Usage of this* in make_unique

I have a small example of a Factory design pattern, and I am interested in this part:

std::make_unique< A >(*this)

...especially *this.

Does it mean that the clone() method return a std::unique_ptr which points to member of factory class? And createInstance() always returns the same member of the Factory class?
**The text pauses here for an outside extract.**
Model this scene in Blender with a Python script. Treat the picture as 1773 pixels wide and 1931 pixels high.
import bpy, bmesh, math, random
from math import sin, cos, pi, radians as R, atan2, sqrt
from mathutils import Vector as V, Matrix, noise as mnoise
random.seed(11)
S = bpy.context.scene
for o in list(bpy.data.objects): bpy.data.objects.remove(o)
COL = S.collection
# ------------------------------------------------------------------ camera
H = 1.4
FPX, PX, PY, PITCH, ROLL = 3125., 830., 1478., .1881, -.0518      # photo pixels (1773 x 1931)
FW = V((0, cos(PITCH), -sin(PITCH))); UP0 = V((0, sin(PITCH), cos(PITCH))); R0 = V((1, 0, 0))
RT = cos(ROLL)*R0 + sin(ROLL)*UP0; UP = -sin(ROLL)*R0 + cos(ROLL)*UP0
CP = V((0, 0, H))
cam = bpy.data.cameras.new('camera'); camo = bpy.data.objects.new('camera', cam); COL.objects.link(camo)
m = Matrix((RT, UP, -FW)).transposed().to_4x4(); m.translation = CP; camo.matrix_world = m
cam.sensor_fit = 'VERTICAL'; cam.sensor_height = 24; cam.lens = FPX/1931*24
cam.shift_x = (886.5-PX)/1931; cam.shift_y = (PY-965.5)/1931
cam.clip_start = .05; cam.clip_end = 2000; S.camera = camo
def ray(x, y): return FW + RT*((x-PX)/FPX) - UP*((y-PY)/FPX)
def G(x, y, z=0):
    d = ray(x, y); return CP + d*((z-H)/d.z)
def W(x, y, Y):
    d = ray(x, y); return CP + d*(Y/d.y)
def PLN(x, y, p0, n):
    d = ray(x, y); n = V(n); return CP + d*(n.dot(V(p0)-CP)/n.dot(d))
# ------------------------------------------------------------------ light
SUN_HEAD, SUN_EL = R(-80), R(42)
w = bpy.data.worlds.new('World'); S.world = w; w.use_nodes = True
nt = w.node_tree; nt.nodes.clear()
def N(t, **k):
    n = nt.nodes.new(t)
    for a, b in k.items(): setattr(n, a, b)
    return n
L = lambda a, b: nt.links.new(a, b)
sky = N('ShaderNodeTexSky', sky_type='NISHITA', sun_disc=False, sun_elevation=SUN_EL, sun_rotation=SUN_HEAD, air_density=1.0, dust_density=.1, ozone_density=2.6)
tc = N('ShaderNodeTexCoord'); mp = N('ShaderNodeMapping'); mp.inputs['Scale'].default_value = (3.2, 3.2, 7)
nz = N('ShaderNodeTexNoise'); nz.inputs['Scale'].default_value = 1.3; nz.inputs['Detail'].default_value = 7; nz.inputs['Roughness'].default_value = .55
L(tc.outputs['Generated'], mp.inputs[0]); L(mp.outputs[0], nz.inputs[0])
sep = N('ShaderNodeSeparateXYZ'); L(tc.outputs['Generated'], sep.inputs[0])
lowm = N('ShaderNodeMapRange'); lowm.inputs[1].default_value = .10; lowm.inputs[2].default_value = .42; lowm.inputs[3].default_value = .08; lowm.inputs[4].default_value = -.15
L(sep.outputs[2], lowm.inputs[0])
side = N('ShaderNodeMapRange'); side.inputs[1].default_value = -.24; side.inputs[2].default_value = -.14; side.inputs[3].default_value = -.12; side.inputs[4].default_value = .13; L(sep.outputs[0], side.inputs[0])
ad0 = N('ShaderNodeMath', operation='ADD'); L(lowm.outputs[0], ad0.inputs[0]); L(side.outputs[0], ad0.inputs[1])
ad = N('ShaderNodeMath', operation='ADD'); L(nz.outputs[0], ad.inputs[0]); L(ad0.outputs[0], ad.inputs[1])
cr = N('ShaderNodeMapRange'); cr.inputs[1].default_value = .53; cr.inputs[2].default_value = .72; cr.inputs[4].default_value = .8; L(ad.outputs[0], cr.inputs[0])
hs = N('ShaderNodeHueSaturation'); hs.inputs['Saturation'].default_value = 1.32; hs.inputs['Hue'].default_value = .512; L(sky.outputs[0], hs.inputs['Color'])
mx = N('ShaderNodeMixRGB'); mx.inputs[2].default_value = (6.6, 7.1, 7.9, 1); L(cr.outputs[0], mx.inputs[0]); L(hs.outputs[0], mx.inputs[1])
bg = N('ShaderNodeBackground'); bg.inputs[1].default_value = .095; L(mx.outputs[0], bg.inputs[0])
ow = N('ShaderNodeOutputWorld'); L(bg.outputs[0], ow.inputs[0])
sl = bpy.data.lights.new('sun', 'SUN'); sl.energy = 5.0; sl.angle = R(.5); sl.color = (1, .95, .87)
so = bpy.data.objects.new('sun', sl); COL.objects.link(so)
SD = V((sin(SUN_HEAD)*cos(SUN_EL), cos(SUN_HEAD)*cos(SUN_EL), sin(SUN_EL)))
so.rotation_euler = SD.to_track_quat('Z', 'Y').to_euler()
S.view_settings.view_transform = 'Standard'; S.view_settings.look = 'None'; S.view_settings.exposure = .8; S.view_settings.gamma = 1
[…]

I am just confused what std::make_unique< A >(*this) is supposed to do, because A has in constructor std::string, not a pointer to itself.

class Base {
    public:
        virtual ~Base() {}
        virtual std::unique_ptr<Base> clone() = 0;
        virtual void print() = 0;
};

class A: public Base {
        std::string name_;
    public:
        A(std::string name ){name_ = name;};
        std::unique_ptr<Base> clone() override{
            return std::make_unique<A>(*this);
        };
        void print( ) override{
            std::cout << "Class A: " << name_;    
        };
        virtual ~A(){};
};

class Factory{
        std::unique_ptr<A> type = std::make_unique<A>("MyName");  
    public:
        std::unique_ptr<Base> createInstance(){
            return type->clone();
    }
};

int main(){
    Factory factory;
    auto instance = factory.createInstance();
    instance->print();
}

std::make_unique<A>(*this) is basically equivalent to:

unique_ptr<A>(new A(*this))

In clone(), *this is an lvalue-reference to A, so you are constructing a A from an (lvalue-reference to) A (inside std::make_unique), so you are using the implicitly declared copy-constructor of A:

A(A const&);

So you are effectively making a copy of the current object into a newly allocate block of memory.

Since createInstance uses clone(), you are creating a "copy" of type each time you call createInstance.